### Exercise aim
Each line from the top of the listing through the one holding "COL = S.collection" should be restated word for word, with nothing added and no pictures.
* begin Given information *
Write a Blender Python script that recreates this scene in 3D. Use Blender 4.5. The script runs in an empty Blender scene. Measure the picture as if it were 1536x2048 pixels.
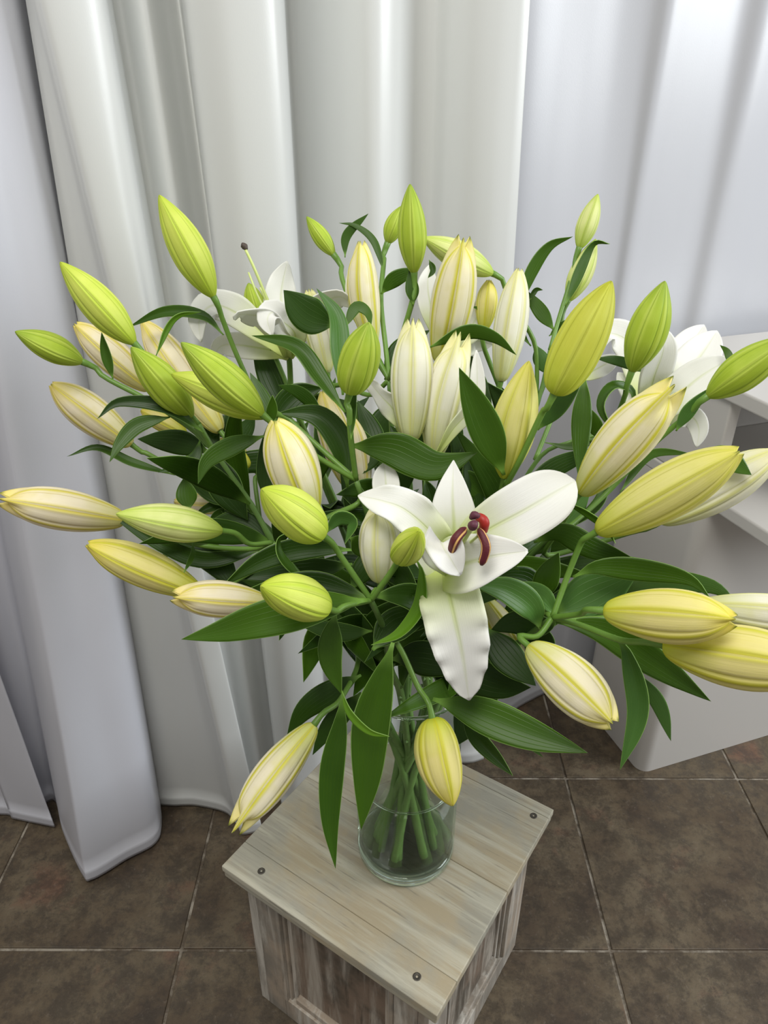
import bpy, bmesh, math, random
from mathutils import Vector, Matrix, noise
random.seed(7)
S = bpy.context.scene
COL = S.collection

# ------------------------------------------------------------------ camera
FPX, PITCH, ROLL, CAMZ = 1491.4, 0.51371, 0.0025, 1.115
cam_d = bpy.data.cameras.new('camera'); cam = bpy.data.objects.new('camera', cam_d); COL.objects.link(cam)
cam_d.sensor_fit = 'VERTICAL'; cam_d.sensor_height = 36.0; cam_d.sensor_width = 27.0
cam_d.lens = 36.0 * FPX / 2048.0; cam_d.clip_start = 0.02
CP, SP = math.cos(PITCH), math.sin(PITCH)
RGT, UPV, FWD = Vector((1, 0, 0)), Vector((0, SP, CP)), Vector((0, CP, -SP))
cr, sr = math.cos(ROLL), math.sin(ROLL)
R2 = RGT * cr + UPV * sr; U2 = UPV * cr - RGT * sr
cam.matrix_world = Matrix(((R2.x, U2.x, -FWD.x, 0), (R2.y, U2.y, -FWD.y, 0), (R2.z, U2.z, -FWD.z, CAMZ), (0, 0, 0, 1)))
S.camera = cam
CAM = Vector((0, 0, CAMZ))

# ------------------------------------------------------------------ world, lights, exposure
w = bpy.data.worlds.new('room_light'); S.world = w; w.use_nodes = True
bg = w.node_tree.nodes['Background']; bg.inputs[0].default_value = (0.97, 0.95, 0.93, 1); bg.inputs[1].default_value = 0.33
def area(name, loc, target, size, size_y, power, color):
    d = bpy.data.lights.new(name, 'AREA'); d.shape = 'RECTANGLE'; d.size = size; d.size_y = size_y
    d.energy = power; d.color = color
    o = bpy.data.objects.new(name, d); COL.objects.link(o); o.location = loc
    o.rotation_euler = (Vector(target) - Vector(loc)).to_track_quat('-Z', 'Y').to_euler()
    return o
area('window_daylight', (3.0, 0.25, 1.95), (0.05, 0.8, 0.75), 1.2, 1.5, 74, (0.93, 0.97, 1.0))
area('overhead_fill', (-0.25, -0.25, 2.5), (0.0, 0.75, 0.5), 0.9, 0.9, 27, (1.0, 0.98, 0.92))  # unseen fill, added overhead to brighten the shaded left buds and curtain
S.view_settings.view_transform = 'Standard'; S.view_settings.look = 'None'
S.view_settings.gamma = 1; S.view_settings.use_curve_mapping = False
S.view_settings.exposure = 0.10

# ------------------------------------------------------------------ helpers
def ray(px, py):
    u0, v0 = px - 768.0, py - 1024.0
    u = u0 * cr + v0 * sr; v = -u0 * sr + v0 * cr
    return RGT * (u / FPX) - UPV * (v / FPX) + FWD
def at(px, py, d):
    """world point seen at a pixel of the photograph, d metres deep along the lens axis"""
    return CAM + ray(px, py) * d
def at_z(px, py, z):
    r = ray(px, py); return CAM + r * ((z - CAMZ) / r.z)

def mat(name, build=None, base=(0.8, 0.8, 0.8), rough=0.5, **kw):
    m = bpy.data.materials.new(name); m.use_nodes = True
    nt = m.node_tree; b = nt.nodes['Principled BSDF']
    b.inputs['Base Color'].default_value = (*base, 1); b.inputs['Roughness'].default_value = rough
    for k, v in kw.items(): b.inputs[k.replace('_', ' ')].default_value = v
    if build: build(nt, b)
    return m
class NT:
    """tiny node helper"""
    def __init__(s, nt): s.nt = nt
    def n(s, t, **kw):
        x = s.nt.nodes.new(t)
        for k, v in kw.items(): setattr(x, k, v)
        return x
    def l(s, a, b): s.nt.links.new(a, b)
    def val(s, sock, v):
        if isinstance(v, (int, float)): sock.default_value = v
        elif isinstance(v, tuple): sock.default_value = v if len(v) == 4 or len(sock.default_value) == 3 else (*v, 1)
        else: s.l(v, sock)
    def m(s, op, a, b=0.0, c=None):
        x = s.n('ShaderNodeMath', operation=op); s.val(x.inputs[0], a); s.val(x.inputs[1], b)
        if c is not None: s.val(x.inputs[2], c)
        return x.outputs[0]
    def ramp(s, f, stops, interp='LINEAR'):
        x = s.n('ShaderNodeValToRGB'); cr_ = x.color_ramp; cr_.interpolation = interp
        while len(cr_.elements) < len(stops): cr_.elements.new(0.5)
        for e, (p, c) in zip(cr_.elements, stops): e.position = p; e.color = (*c, 1) if len(c) == 3 else c
        s.l(f, x.inputs[0]); return x.outputs[0]
    def mix(s, f, a, b, mode='MIX'):
        x = s.n('ShaderNodeMix', data_type='RGBA', blend_type=mode)
        s.val(x.inputs[0], f); s.val(x.inputs[6], a); s.val(x.inputs[7], b); return x.outputs[2]
    def map(s, v, a, b, c=0.0, d=1.0, smooth=True):
        x = s.n('ShaderNodeMapRange'); x.interpolation_type = 'SMOOTHSTEP' if smooth else 'LINEAR'
        s.val(x.inputs[0], v); s.val(x.inputs[1], a); s.val(x.inputs[2], b); s.val(x.inputs[3], c); s.val(x.inputs[4], d); return x.outputs[0]
    def coords(s, kind='Object', scale=(1, 1, 1), loc=(0, 0, 0), rot=(0, 0, 0)):
        tc = s.n('ShaderNodeTexCoord'); mp = s.n('ShaderNodeMapping')
        mp.inputs['Scale'].default_value = scale; mp.inputs['Location'].default_value = loc; mp.inputs['Rotation'].default_value = rot
        s.l(tc.outputs[kind], mp.inputs[0]); return mp.outputs[0]
    def noise(s, vec, scale, detail=4, rough=0.5, dist=0.0):
        x = s.n('ShaderNodeTexNoise'); s.l(vec, x.inputs['Vector'])
        x.inputs['Scale'].default_value = scale; x.inputs['Detail'].default_value = detail
        x.inputs['Roughness'].default_value = rough; x.inputs['Distortion'].default_value = dist
        return x.outputs['Fac']
    def bump(s, b, h, strength=0.3, dist=0.001):
        x = s.n('ShaderNodeBump'); x.inputs['Strength'].default_value = strength; x.inputs['Distance'].default_value = dist
        s.l(h, x.inputs['Height']); s.l(x.outputs[0], b.inputs['Normal'])

def mesh(name, verts, faces, material, parent=None, smooth=True, uvs=None, loc=None):
    """verts in world space; the object sits at the parent's origin (or loc)"""
    o0 = loc if loc is not None else (Vector(parent['_o']) if parent is not None else Vector((0, 0, 0)))
    me = bpy.data.meshes.new(name); me.from_pydata([tuple(Vector(v) - o0) for v in verts], [], faces)
    if uvs:
        uvl = me.uv_layers.new(name='UVMap')
        for lp in me.loops: uvl.data[lp.index].uv = uvs[lp.vertex_index]
    me.materials.append(material)
    if smooth: me.polygons.foreach_set('use_smooth', [True] * len(me.polygons))
    o = bpy.data.objects.new(name, me); COL.objects.link(o)
    if parent is not None: o.parent = parent
    else: o.location = o0
    o['_o'] = tuple(o0)
    return o
def thing(name, label, cat, loc=(0, 0, 0), group=None):
    o = bpy.data.objects.new(name, None); COL.objects.link(o); o.location = loc; o.empty_display_size = 0.05
    o['label'] = label; o['category'] = cat; o['_o'] = tuple(loc)
    if group: o['group'] = group
    return o
def bevel(o, wd, seg=2):
    b = o.modifiers.new('bevel', 'BEVEL'); b.width = wd; b.segments = seg; b.limit_method = 'ANGLE'; return o
def box_vf(c, ax, ay, az, sx, sy, sz):
    vs = [c + ax * (i * sx / 2) + ay * (j * sy / 2) + az * (k * sz / 2) for i in (-1, 1) for j in (-1, 1) for k in (-1, 1)]
    return vs, [(0, 1, 3, 2), (4, 6, 7, 5), (0, 4, 5, 1), (2, 3, 7, 6), (0, 2, 6, 4), (1, 5, 7, 3)]
def box(name, c, ax, ay, s, material, parent=None, bev=0.0, seg=2):
    v, f = box_vf(Vector(c), ax, ay, Vector((0, 0, 1)), *s)
    o = mesh(name, v, f, material, parent, smooth=False)
    if bev: bevel(o, bev, seg)
    return o
def crom(p, n):
    """Catmull-Rom through p, resampled to n+1 points by length"""
    q = [2 * p[0] - p[1]] + list(p) + [2 * p[-1] - p[-2]]
    out = []
    for i in range(1, len(q) - 2):
        a, b, c, d = q[i - 1], q[i], q[i + 1], q[i + 2]
        for k in range(12):
            t = k / 12
            out.append(0.5 * ((2 * b) + (c - a) * t + (2 * a - 5 * b + 4 * c - d) * t * t + (3 * b - a - 3 * c + d) * t ** 3))
    out.append(Vector(p[-1]))
    L = [0]
    for a, b in zip(out, out[1:]): L.append(L[-1] + (b - a).length)
    res, j = [], 0
    for i in range(n + 1):
        s = L[-1] * i / n
        while j < len(L) - 2 and L[j + 1] < s: j += 1
        t = (s - L[j]) / max(1e-9, L[j + 1] - L[j]); res.append(out[j].lerp(out[j + 1], min(1, t)))
    return res
def interp(tab, t):
    for (a, x), (b, y) in zip(tab, tab[1:]):
        if t <= b:
            k = (t - a) / max(1e-9, b - a); return x + (y - x) * k
    return tab[-1][1]
def sinterp(tab, t):
    """smooth interpolation of a table"""
    pts = [Vector((a, b, 0)) for a, b in tab]
    for i in range(len(tab) - 1):
        if t <= tab[i + 1][0]:
            a0 = tab[max(0, i - 1)]; a1 = tab[i]; a2 = tab[i + 1]; a3 = tab[min(len(tab) - 1, i + 2)]
            h = a2[0] - a1[0]; k = (t - a1[0]) / h
            m1 = (a2[1] - a0[1]) / max(1e-6, a2[0] - a0[0]) * h; m2 = (a3[1] - a1[1]) / max(1e-6, a3[0] - a1[0]) * h
            return (2*k**3-3*k*k+1)*a1[1] + (k**3-2*k*k+k)*m1 + (-2*k**3+3*k*k)*a2[1] + (k**3-k*k)*m2
    return tab[-1][1]
def tube(name, pts, radii, material, parent, n=24, seg=10, node=0.0):
    c = crom(pts, n); vs, fs, uv = [], [], []
    up = None
    for i, p in enumerate(c):
        T = (c[min(n, i + 1)] - c[max(0, i - 1)]).normalized()
        if up is None: up = T.orthogonal().normalized()
        up = (up - T * up.dot(T)).normalized(); sd = T.cross(up)
        t = i / n; r = interp(radii, t) if isinstance(radii, list) else radii
        if node: r *= 1 + node * noise.noise(p * 90)
        for k in range(seg):
            a = 2 * math.pi * k / seg
            vs.append(p + (up * math.cos(a) + sd * math.sin(a)) * r); uv.append((k / seg, t))
    for i in range(n):
        for k in range(seg):
            a, b = i * seg + k, i * seg + (k + 1) % seg
            fs.append((a, b, b + seg, a + seg))
    fs.append(tuple(reversed(range(seg)))); fs.append(tuple(range(n * seg, n * seg + seg)))
    return mesh(name, vs, fs, material, parent, uvs=uv)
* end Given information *
### Expected answer
Write a Blender Python script that recreates this scene in 3D. Use Blender 4.5. The script runs in an empty Blender scene. Measure the picture as if it were 1536x2048 pixels.
import bpy, bmesh, math, random
from mathutils import Vector, Matrix, noise
random.seed(7)
S = bpy.context.scene
COL = S.collection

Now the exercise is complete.